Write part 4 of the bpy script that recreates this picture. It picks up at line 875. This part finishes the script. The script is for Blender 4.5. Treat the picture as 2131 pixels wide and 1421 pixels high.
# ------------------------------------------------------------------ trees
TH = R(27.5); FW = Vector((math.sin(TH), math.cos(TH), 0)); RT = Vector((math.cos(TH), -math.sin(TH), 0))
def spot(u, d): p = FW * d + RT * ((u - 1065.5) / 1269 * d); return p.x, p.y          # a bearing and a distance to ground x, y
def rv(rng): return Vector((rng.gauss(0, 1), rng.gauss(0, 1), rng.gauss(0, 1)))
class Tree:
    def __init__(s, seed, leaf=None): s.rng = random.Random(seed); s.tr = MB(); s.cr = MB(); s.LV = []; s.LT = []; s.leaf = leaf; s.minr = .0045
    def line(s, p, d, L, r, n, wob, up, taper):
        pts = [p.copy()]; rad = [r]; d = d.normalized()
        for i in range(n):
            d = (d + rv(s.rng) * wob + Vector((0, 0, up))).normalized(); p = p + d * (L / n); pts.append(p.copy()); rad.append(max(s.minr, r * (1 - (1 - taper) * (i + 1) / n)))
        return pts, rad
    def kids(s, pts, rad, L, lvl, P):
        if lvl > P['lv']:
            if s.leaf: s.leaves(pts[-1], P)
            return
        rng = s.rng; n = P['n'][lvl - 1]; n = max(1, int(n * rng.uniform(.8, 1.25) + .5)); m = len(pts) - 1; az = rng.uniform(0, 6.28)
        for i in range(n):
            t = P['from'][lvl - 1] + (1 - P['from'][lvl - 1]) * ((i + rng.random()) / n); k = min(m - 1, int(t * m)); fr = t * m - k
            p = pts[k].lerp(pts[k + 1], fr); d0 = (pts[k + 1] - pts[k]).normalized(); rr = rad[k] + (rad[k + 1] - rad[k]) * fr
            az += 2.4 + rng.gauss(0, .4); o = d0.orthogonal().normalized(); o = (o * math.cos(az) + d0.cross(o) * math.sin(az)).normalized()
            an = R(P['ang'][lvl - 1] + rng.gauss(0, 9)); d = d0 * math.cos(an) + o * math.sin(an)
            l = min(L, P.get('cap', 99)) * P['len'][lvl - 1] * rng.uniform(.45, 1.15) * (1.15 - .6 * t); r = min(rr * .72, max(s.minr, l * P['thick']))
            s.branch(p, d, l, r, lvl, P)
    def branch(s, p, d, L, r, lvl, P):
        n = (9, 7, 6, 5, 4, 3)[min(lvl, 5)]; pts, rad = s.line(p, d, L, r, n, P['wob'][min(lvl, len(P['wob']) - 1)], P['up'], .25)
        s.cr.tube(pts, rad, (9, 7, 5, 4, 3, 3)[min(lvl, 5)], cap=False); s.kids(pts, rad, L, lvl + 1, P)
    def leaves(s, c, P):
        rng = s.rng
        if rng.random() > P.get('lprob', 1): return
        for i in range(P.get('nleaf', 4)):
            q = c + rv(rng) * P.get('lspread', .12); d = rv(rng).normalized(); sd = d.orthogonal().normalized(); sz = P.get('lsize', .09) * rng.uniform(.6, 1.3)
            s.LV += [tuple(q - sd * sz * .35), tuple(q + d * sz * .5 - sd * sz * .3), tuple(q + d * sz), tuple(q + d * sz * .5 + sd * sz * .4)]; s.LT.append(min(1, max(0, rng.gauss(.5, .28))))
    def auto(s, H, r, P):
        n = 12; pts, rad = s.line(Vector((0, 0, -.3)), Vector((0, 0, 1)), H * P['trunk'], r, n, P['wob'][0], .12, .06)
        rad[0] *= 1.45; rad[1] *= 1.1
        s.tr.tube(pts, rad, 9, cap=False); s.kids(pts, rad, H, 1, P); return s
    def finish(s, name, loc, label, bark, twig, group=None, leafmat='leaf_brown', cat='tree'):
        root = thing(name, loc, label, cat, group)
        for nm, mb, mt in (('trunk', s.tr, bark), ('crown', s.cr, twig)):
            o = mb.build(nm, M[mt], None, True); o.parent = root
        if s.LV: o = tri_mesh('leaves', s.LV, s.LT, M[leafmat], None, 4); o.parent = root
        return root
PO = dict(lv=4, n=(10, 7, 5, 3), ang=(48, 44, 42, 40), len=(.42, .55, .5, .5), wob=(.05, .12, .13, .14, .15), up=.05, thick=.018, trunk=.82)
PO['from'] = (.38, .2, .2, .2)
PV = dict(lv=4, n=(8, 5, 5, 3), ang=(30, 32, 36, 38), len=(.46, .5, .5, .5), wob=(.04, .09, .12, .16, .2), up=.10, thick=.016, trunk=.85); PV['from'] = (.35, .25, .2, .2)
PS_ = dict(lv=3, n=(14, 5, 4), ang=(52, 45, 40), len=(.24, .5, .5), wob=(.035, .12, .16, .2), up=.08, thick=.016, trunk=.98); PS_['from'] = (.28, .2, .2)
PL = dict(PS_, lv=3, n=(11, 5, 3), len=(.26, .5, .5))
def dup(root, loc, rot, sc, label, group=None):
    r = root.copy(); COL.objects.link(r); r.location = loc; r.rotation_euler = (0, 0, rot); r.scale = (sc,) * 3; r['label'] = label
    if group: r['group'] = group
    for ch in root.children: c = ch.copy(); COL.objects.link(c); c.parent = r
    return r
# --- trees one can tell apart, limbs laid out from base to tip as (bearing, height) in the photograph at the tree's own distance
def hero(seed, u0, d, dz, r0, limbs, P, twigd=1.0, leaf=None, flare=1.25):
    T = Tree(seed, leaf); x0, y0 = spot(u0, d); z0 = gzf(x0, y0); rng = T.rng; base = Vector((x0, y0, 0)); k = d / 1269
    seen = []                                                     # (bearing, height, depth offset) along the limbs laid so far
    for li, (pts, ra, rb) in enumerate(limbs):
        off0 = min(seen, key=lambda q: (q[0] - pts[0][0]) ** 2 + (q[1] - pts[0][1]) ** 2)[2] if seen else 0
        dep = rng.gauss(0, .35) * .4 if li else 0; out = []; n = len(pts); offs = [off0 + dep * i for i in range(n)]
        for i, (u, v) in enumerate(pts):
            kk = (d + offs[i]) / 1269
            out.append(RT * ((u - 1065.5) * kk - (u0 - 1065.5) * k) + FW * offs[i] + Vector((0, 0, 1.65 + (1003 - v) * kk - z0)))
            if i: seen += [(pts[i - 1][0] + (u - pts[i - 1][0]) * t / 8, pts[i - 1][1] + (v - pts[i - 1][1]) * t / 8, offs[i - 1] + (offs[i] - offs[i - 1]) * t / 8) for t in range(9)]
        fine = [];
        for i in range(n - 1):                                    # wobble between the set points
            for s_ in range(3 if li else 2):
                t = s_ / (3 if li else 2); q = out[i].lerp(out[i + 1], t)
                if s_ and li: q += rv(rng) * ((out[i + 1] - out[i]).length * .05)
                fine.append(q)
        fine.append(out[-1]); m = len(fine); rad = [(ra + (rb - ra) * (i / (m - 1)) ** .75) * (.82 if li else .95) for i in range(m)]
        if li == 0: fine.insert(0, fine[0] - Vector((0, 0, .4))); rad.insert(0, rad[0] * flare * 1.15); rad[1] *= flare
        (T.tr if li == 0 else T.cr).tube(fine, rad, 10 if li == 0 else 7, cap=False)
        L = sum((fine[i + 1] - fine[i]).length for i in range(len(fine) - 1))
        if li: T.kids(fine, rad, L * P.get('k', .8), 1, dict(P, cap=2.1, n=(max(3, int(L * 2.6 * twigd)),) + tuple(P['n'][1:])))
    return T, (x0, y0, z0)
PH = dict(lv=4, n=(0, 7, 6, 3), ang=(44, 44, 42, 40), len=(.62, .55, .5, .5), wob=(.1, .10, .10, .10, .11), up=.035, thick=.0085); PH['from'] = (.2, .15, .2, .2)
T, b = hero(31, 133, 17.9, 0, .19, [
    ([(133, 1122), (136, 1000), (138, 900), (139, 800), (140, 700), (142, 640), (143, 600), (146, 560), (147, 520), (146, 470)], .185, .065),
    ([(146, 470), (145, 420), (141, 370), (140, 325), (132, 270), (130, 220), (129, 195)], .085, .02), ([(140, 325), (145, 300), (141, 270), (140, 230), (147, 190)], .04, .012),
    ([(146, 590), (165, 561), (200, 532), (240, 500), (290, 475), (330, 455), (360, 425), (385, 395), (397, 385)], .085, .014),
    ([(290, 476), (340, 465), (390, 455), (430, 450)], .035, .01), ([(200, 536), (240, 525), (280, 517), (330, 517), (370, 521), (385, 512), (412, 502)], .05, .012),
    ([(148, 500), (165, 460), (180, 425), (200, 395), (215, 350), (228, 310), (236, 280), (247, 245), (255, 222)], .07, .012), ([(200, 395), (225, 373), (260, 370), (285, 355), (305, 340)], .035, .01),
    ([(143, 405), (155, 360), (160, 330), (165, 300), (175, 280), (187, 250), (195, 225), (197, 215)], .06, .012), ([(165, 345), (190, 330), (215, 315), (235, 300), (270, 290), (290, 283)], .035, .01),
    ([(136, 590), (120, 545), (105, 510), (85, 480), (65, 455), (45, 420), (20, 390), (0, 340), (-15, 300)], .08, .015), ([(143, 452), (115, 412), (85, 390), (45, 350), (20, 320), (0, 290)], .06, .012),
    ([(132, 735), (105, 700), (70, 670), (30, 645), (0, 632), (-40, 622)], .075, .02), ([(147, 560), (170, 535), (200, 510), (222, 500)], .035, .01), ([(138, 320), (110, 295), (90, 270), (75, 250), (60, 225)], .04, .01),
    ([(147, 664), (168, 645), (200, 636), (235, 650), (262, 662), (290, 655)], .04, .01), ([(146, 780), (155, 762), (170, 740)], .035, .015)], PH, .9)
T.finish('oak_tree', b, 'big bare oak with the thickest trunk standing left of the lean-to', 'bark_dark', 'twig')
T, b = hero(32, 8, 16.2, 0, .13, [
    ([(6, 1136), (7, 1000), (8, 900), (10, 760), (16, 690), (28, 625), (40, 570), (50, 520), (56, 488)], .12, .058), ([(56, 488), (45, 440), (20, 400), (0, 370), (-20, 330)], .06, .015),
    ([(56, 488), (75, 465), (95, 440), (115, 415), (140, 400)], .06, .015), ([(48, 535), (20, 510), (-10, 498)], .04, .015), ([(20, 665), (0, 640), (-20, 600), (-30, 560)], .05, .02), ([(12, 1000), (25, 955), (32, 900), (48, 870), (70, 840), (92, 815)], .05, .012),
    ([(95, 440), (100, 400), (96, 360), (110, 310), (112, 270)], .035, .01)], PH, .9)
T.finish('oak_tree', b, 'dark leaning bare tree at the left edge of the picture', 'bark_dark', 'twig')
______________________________
▶ _CHALLENGE_: Which lines contain "picture"? Copy each of them out.

▶ _RESPONSE TO THIS EXERCISE_:
Write part 4 of the bpy script that recreates this picture. It picks up at line 875. This part finishes the script. The script is for Blender 4.5. Treat the picture as 2131 pixels wide and 1421 pixels high.
T.finish('oak_tree', b, 'dark leaning bare tree at the left edge of the picture', 'bark_dark', 'twig')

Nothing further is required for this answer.